Japan was too expensive to even cost up. It wouldn’t fit within a pay packet and saving would be overtaken by essentials well before I reached any realistic goal. It felt superfluous to want something so decadent. Dream smaller, just put it towards nice sheets.

Now I’m working in a stable space and am afforded an income that will nourish the Japanese part of me. I keep wondering whether it’ll be taken away, but I’m reminded I’ve earned this, and I’m working hard. It’s feels more like luck than anything. The work’s the same, it’s only the stream that’s different.

Heritage

The stubborn iron in my blood has been dragging at me like a compass point tugging north. It tells me ‘Japan’ and I say ‘Yes, I know’, when I don’t know. There’s big holes in my knowledge, my manners, my understanding. And I want to say ‘watashi wa nihonjin’ but it comes out sounding like ‘gaijin’ as my accent trips over the unfamiliar vowel sounds. And my voice is right, I’m foreign.
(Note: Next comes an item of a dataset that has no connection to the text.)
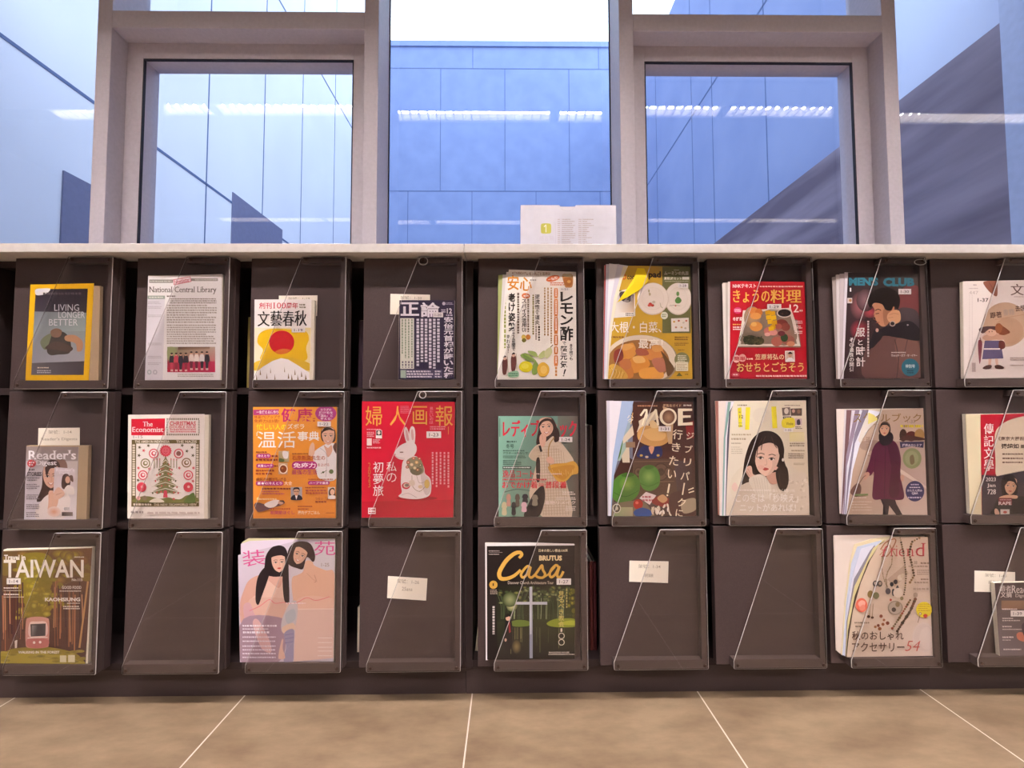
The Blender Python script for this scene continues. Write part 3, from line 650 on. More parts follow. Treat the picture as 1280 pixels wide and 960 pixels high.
def art(a):
    a.r(1058, 150, 1210, 506, '6c6c40'); a.t('ムーミンの丸皿', 1068, 175, 1198, 196, 'ece4d4', .014); a.m(1120, 166, 1148, 172, 1, 'd8d0c0'); a.t('豪華2枚セット', 1068, 206, 1160, 222, 'ece4d4', .01); a.r(1164, 205, 1200, 220, 'd8d4c4'); a.m(1072, 226, 1196, 233, 1, 'b8b49c')
    a.e(854, 206, 13, 15, 'c86428'); a.e(854, 206, 6, 7, 'e0b048'); a.t('cook', 870, 190, 926, 220, '4a2c18', .02); a.t('pad', 985, 176, 1050, 220, '38241c', .03)
    a.p([(805, 285), (910, 262), (914, 415), (800, 425)], 'e4ddd4'); a.g(815, 300, 908, 395, 'd8d0c8', '6a5c54', 'c8a888', 'e8e0d8'); a.b([(830, 290), (870, 285), (900, 310), (880, 340), (840, 330)], '4a4040'); a.t('21', 850, 300, 898, 338, '8a8078', .02); a.m(862, 396, 905, 415, 2, '4a3c38'); a.m(815, 275, 842, 287, 1, '5a4c44')
    for cx, rx, ry in ((1142, 72, 86), (1007, 84, 86)): a.e(cx, 323, rx, ry, 'd6c6b6', n=32); a.e(cx, 321, rx-3, ry-4, 'ebdfd2', n=32); a.e(cx, 322, rx*.7, ry*.7, 'd9cbbb', n=32); a.e(cx, 322, rx*.68, ry*.68, 'e9ddd0', n=32)
    for x, y, c in ((993, 350, 'c03c34'), (1005, 358, 'b84838'), (988, 358, 'd06050'), (1012, 340, 'c8b8a4')): a.e(x, y, 9, 7, c)
    a.s_([(988, 305), (985, 280)], 3, 'b0a080'); a.e(986, 280, 4, 8, 'a89c70'); a.e(992, 298, 4, 8, 'b8a880'); a.s_([(1045, 345), (1050, 365), (1060, 372)], 3, 'a8a888')
    a.b([(1125, 330), (1142, 312), (1160, 330), (1150, 346), (1132, 346)], '5c8c44'); a.e(1140, 296, 8, 12, '6c9450'); a.s_([(1095, 360), (1120, 357), (1152, 360)], 3, 'b0a898', True); a.e(1128, 360, 4, 4, 'c05040')
    a.e(1068, 412, 19, 20, 'e0e0cc'); a.m(1056, 402, 1080, 422, 2, '8c9c70'); a.p([(1104, 428), (1198, 424), (1200, 497), (1106, 498)], 'e6ddd2')
    for x, y, c in ((1120, 445, 'd0a040'), (1145, 440, 'c05848'), (1170, 450, 'c8c0b0'), (1130, 475, 'c88870'), (1160, 475, 'd8b070'), (1185, 440, 'c87058'), (1180, 480, 'b8a890')): a.e(x, y, 6, 5, c)
    a.t('大根・白菜、', 778, 445, 1052, 504, 'f0e8dc', .0); a.t('最高！', 930, 536, 1060, 588, 'f0e8dc', .005); a.m(780, 520, 855, 535, 1, '8a5c28')
    a.e(945, 655, 196, 140, '9c8c70', n=40); a.e(942, 648, 190, 132, 'dccdb8', n=40); a.e(930, 660, 165, 118, '9a6c3a', n=40)
    a.n -= .8; a.t('最高！', 930, 536, 1060, 588, 'f0e8dc', .005)
    for q, c in (([(845, 585), (900, 558), (915, 620), (850, 650)], 'dc9a48'), ([(835, 575), (870, 562), (905, 575), (860, 600)], 'e4ac60'), ([(890, 640), (960, 625), (990, 680), (910, 720), (885, 690)], 'd8923e'), ([(960, 600), (1050, 590), (1060, 630), (990, 650)], 'd08a48'), ([(940, 700), (1040, 690), (1060, 745), (950, 748)], 'e0a048'), ([(1000, 650), (1060, 640), (1090, 690), (1040, 715)], 'b8745c'), ([(915, 595), (965, 590), (985, 620), (930, 625)], 'a85c44'), ([(830, 690), (890, 680), (900, 740), (830, 748)], 'c8803c'), ([(1050, 600), (1100, 660), (1120, 700), (1085, 735), (1070, 660)], '6a4c2c'), ([(900, 635), (950, 630), (965, 660), (915, 665)], 'e8b870'), ([(1000, 575), (1045, 570), (1060, 598), (1015, 605)], 'd89c58'), ([(830, 655), (880, 645), (890, 690), (840, 700)], 'c07848')): a.b(q, c)
    a.b([(805, 600), (840, 592), (848, 640), (810, 665), (798, 640)], '84382c'); a.b([(768, 690), (800, 670), (850, 700), (870, 748), (768, 748)], 'd4a848')
    for i in range(9): a.s_([(772+i*9, 745), (790+i*8, 705+(i % 3)*8), (775+i*10, 690+i*4)], 3, 'e8c878' if i % 2 else 'b8862c', True)
    a.m(1122, 522, 1198, 546, 2, '8a6428'); a.m(1122, 556, 1196, 574, 2, '8a6428'); a.m(1140, 592, 1174, 600, 1, '8a6428'); a.e(1161, 648, 40, 40, '7c7c50'); a.m(1138, 622, 1186, 660, 4, 'd8d4bc'); a.r(1128, 660, 1194, 708, 'ddd6bc'); a.m(1134, 668, 1190, 704, 4, 'b8a888'); a.p([(1130, 735), (1147, 716), (1164, 735)], '6a6838'); a.m(1176, 720, 1196, 732, 1, '8a6c30')
cook = magazine(R1C, [(876, 146), (1207, 151), (1219, 750), (768, 750), (775, 640), (792, 470), (815, 330), (842, 225)], 'caa234', art, 'ochre cookery magazine with stewed radish, its yellow-backed corner curling forward', block=[(752, 140), (1207, 153), (1219, 751), (745, 750)],
         sheets=[([(850, 148), (900, 148), (880, 300), (800, 752), (764, 751), (775, 500), (800, 320)], 'f0e8d0'), ([(820, 136), (880, 146), (860, 300), (800, 752), (760, 751), (768, 500), (785, 320)], 'dcd8e4'), ([(776, 132), (850, 140), (830, 300), (800, 752), (754, 751)], 'f2eef2'), ([(760, 135), (830, 134), (800, 752), (748, 751)], 'd2cedc'), ([(752, 140), (790, 136), (790, 752), (744, 750)], 'b04c50')], sticker=(1142, 240, 1196, 264, '1-28'))
fl = MB(); P0 = [(868, 262), (905, 205), (925, 149), (962, 152), (986, 216), (940, 262), (880, 300), (817, 332)]; q = [onY(580+a/S, 300+b/S, .006) for a, b in P0]     # the turned-over corner, a bent sheet
ys = [.0078, .0078, .0068, .0066, .0062, .0062, .0068, .0078]; cen = onY(580+905/S, 300+228/S, .006); V = [(p.x, y, p.z) for p, y in zip(q, ys)]; cc = (cen.x, .0056, cen.z)
for i in range(8): fl.face([V[(i+1) % 8], V[i], cc], 0, ink('f0d41c'))
fl.build('turned_corner', CARD, cook, cook.location)['label'] = 'yellow underside of the curled cover corner'

def art(a):
    a.g(180, 575, 600, 748, 'c0182c', 'b01424', 'c41c34', 'b81830')
    a.t('NHKテキスト', 196, 240, 320, 262, 'f0e4e0', .02); a.m(340, 248, 570, 261, 1, 'e8c8b8')
    a.t('きょうの', 198, 272, 392, 340, 'e4b850', .006, True); a.t('料理', 398, 270, 560, 342, 'e4b850', .006, True)
    a.t('12', 498, 350, 548, 392, 'f0e8e0', .006); a.m(552, 376, 568, 390, 1, 'e8d8d0'); a.e(222, 382, 22, 17, 'd84878'); a.m(206, 374, 238, 390, 2, 'f4e0e0')
    a.t('冬野菜レシピ', 196, 418, 300, 438, 'f0e0d8', .014); a.m(196, 452, 270, 462, 1, 'e8c060'); a.m(196, 466, 256, 488, 2, 'f0e0d8')
    a.p([(244, 452), (540, 430), (560, 572), (555, 580), (225, 580), (220, 572)], '8a6c5c'); a.p([(250, 382), (505, 368), (530, 440), (556, 572), (222, 574), (240, 470)], 'ded2c4'); a.p([(268, 392), (495, 380), (512, 440), (538, 560), (238, 562), (256, 470)], '8c7a6a')
    a.so(300, 420, 45, 60, 'c8a070', '9c8470'); a.so(300, 530, 70, 36, '5a4c38', '8c7a6a'); a.so(470, 520, 70, 50, 'a06454', '8c7a6a')
    for x, y, rx, ry, c in ((305, 385, 26, 20, 'e49448'), (335, 392, 20, 20, 'd88038'), (318, 412, 30, 18, 'e8a458'), (320, 468, 34, 26, 'e0984c'), (308, 456, 16, 12, 'ecb868'), (455, 455, 36, 26, '7c3830'), (478, 470, 24, 22, '8c4438'), (440, 468, 18, 16, 'a85c4c'), (395, 492, 34, 24, 'c87870'), (412, 500, 22, 16, 'd89088'), (380, 510, 16, 10, 'e0a8a0'), (290, 540, 40, 26, '3c3c28'), (330, 545, 34, 22, '4c4830'), (430, 548, 30, 26, 'b46858'), (490, 540, 36, 26, '9c6050'), (470, 528, 20, 22, '3c5030'), (455, 505, 20, 14, '6c2c34'), (505, 560, 22, 14, 'c88868')): a.e(x, y, rx, ry, c, n=14)
    for x, y in ((368, 384), (392, 388), (372, 410), (398, 412), (380, 434), (402, 438), (394, 462), (385, 470)): a.p([(x, y), (x+28, y-4), (x+30, y+18), (x+2, y+22)], 'e8b81c' if (x+y) % 4 else 'd8a010')
    rd = a.rnd
    for i in range(40): a.e(rd.uniform(250, 350), rd.uniform(520, 562), 6, 2.5, rd.choice(['2c3020', '5c5838', '44442c']), rd.uniform(0, 3), 8); a.n -= .8
    a.n += 1
    a.e(470, 397, 40, 24, 'd8ccc0', n=28); a.e(470, 396, 35, 20, '241a18', n=28); a.e(460, 400, 6, 4, '4a3020'); a.e(482, 396, 5, 4, '3a2418')
    for y in (436, 462, 490): a.m(524, y, 566, y+18, 2, 'f0e0d8')
    a.e(214, 640, 20, 21, 'e8b8b0'); a.e(246, 636, 20, 21, 'e4a8a0'); a.t('簡単', 200, 628, 262, 650, 'c03040', .01); a.m(270, 634, 306, 648, 1, 'f0d0c0'); a.t('笠原将弘の', 313, 614, 468, 645, 'ecd8a8', .006)
    a.p([(473, 598), (523, 597), (526, 656), (475, 657)], 'ece4dc'); a.r(478, 602, 520, 652, 'd0b8a8'); a.face(500, 620, 28, 'd8a888', '2c2220'); a.b([(486, 614), (500, 603), (514, 614), (508, 610), (492, 610)], '2c2220'); a.b([(480, 652), (490, 636), (510, 636), (519, 652)], 'e8e4e4')
    a.t('おせちとごちそう', 215, 658, 572, 710, 'e8c878', .006); a.e(209, 725, 22, 12, 'd05060'); a.m(196, 719, 224, 731, 1, 'f0d0cc'); a.m(318, 724, 588, 740, 1, 'f0d8cc')
magazine(R1D, [(183, 226), (580, 230), (593, 746), (181, 747)], 'bc1a2a', art, 'red cookery magazine with a lacquer box of festive food', block=[(150, 232), (581, 232), (594, 747), (160, 748)],
         sheets=[([(172, 228), (240, 230), (240, 748), (172, 748)], 'e4dcd8'), ([(160, 233), (240, 232), (240, 748), (166, 748)], 'c8bcb4'), ([(143, 240), (200, 232), (240, 748), (158, 748)], 'e4dcd4')], sticker=(380, 348, 455, 376, '1-29'))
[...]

I can’t point to Japanese on my skin or face, but I can sometimes point to where ‘white’ isn’t. It’s funny, because they’re usually the points I hate the most about myself, and yet I wish wish wish sometimes I’d just be properly Japanese. Proper, complete. Like I’m missing three quarters of myself as I float away like an island, cutting what I am into slices that fit more completely with the story. Editing my heritage to suit my intended narrative.

But we all edit ourselves, right? Maybe it’s okay. History belongs to those who tell it.

Radiation

I can really only describe it as an absence. It’s a big silence and pieces forever missing from my family. I’m on the periphery, where things are growing almost normal again, but this thing happened and it hollowed out so many many lives. I don’t understand and I don’t think I ever will. But I will go and I will stand with the people who still mourn, 70 years later, the worst thing their families ever saw.

I haven’t been before.

I don’t know what I am expecting.

I don’t know how I will feel.

This trip is getting rounded out with the fun frills of a holiday. I feel guilty as my original solemn purpose becomes couched in the cushiony joy of cute quirky must-sees, as my list fills with tourism. But no one can tell me this isn’t a pilgrimage. I might visit famous cats and sightsee and put on my best excited face for it all, but through all that a part of me still feels like it’s finally going home and I’m so grateful.

I know I will come back with different things than I intended to find, but I am lucky that this is unlikely to be the last time for a decade, like I thought not so long ago. I will be back to do more things, both the fun and the solemn. I will begin to know Japan in person, not just as imagined from a distance.